Diese wäre die Fortsetzung und Festigung der Allianz mit der 5-Sterne-Bewegung mit einem gemeinsamen Wahlauftritt. Diese bekäme, das zeigt eine von der Zeitung "La Stampa" am Dienstag veröffentlichte Simulation, womöglich sogar eine Zwei-Drittel-Mehrheit. Wenn die Wähler genauso abstimmen wie am 4. März, würde das Sterne-Lega-Duo gemeinsam 90 Prozent aller Direktmandate in Italien holen. Dazu kämen die proportional verteilten Sitze. Beides summierte sich, nach dieser Simulation, in den beiden Kammern des Parlaments auf 69 bzw. 68 Prozent der Sitze.
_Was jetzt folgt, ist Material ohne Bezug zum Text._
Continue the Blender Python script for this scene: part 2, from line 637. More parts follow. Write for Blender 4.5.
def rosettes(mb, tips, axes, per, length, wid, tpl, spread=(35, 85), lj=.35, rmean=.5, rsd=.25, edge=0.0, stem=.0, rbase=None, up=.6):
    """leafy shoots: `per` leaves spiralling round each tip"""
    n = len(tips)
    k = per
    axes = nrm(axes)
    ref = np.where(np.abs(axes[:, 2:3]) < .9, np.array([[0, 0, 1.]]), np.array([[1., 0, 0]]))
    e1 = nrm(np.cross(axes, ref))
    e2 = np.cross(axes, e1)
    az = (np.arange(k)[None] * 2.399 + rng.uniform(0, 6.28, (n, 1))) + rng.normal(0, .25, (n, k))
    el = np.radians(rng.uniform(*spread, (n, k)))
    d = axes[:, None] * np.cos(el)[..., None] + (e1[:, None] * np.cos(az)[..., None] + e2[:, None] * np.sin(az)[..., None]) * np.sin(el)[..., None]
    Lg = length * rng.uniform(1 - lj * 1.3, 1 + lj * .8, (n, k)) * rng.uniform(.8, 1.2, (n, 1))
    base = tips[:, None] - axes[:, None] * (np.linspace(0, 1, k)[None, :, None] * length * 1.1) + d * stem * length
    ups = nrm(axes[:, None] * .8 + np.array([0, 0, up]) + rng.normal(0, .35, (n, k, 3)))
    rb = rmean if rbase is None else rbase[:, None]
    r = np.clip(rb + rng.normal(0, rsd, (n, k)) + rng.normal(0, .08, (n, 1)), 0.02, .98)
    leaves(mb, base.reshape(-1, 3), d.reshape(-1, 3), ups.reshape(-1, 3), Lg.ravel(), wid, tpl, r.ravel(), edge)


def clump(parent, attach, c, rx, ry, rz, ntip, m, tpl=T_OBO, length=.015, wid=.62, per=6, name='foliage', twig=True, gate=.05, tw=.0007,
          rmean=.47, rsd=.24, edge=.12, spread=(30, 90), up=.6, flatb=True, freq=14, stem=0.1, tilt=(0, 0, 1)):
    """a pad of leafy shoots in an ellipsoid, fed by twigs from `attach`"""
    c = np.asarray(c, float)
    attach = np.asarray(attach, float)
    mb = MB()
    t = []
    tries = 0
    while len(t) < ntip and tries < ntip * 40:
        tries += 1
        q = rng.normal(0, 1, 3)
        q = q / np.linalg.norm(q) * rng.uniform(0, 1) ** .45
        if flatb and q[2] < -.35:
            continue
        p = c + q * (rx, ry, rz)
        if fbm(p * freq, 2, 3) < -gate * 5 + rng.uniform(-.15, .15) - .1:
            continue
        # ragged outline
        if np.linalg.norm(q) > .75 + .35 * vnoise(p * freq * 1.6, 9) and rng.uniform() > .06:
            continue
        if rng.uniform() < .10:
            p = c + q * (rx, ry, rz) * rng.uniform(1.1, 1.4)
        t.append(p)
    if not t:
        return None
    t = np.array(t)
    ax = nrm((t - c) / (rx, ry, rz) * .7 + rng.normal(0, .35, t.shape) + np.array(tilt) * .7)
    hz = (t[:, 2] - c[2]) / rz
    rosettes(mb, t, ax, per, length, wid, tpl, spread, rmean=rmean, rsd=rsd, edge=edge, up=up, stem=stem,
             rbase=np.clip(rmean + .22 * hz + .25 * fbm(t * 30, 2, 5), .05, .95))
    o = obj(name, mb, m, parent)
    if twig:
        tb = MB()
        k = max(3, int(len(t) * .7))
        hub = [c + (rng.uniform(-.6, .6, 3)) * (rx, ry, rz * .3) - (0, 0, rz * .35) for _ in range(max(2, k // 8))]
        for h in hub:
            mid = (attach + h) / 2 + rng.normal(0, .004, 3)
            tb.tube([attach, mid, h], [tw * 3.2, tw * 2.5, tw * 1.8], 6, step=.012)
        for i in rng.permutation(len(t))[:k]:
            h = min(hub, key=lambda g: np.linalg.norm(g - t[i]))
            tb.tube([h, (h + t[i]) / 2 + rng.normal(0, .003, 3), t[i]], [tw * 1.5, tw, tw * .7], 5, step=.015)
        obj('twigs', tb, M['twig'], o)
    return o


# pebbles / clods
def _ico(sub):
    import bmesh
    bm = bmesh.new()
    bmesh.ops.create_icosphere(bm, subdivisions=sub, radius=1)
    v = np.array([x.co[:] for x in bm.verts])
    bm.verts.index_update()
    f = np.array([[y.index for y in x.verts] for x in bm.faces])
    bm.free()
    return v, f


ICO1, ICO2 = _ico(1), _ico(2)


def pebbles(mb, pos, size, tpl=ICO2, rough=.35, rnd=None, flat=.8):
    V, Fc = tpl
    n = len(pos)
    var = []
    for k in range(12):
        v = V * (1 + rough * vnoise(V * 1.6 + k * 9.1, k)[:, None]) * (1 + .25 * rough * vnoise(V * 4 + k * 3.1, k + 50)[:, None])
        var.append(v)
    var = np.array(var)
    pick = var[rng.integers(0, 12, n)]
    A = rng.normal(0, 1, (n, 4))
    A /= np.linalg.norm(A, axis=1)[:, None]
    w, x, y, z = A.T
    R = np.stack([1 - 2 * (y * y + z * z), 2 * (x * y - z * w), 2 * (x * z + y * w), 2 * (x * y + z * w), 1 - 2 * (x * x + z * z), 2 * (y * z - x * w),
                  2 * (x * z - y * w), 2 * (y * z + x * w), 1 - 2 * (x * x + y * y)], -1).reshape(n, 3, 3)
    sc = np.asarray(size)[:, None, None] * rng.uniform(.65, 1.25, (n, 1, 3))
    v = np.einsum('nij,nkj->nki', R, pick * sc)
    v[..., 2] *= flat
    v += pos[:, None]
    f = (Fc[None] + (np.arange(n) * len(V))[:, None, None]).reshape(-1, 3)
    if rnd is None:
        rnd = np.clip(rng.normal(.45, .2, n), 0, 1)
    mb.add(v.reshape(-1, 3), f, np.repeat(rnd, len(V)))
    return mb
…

Diese Variante wäre mithin erfolgreicher, hätte aber den Keim des Streites beim Regieren in sich. Denn eigentlich sind die beiden Partner grundverschieden. Die Lega ist rechtsradikal, vertritt kleine Unternehmer, Facharbeiter, das Bürgertum des reichen Nordens. Deshalb verspricht sie Steuersenkungen in großem Umfang. Die internetbasierte Sterne-Bewegung wurde insbesondere von den Armen, den Arbeitslosen im Süden gewählt. Deshalb hat sie denen höhere Renten und ein Mindesteinkommen versprochen. Alles zusammen würde Italien an den Rand des Ruins bringen, das wollen die Wähler nun auch wieder nicht.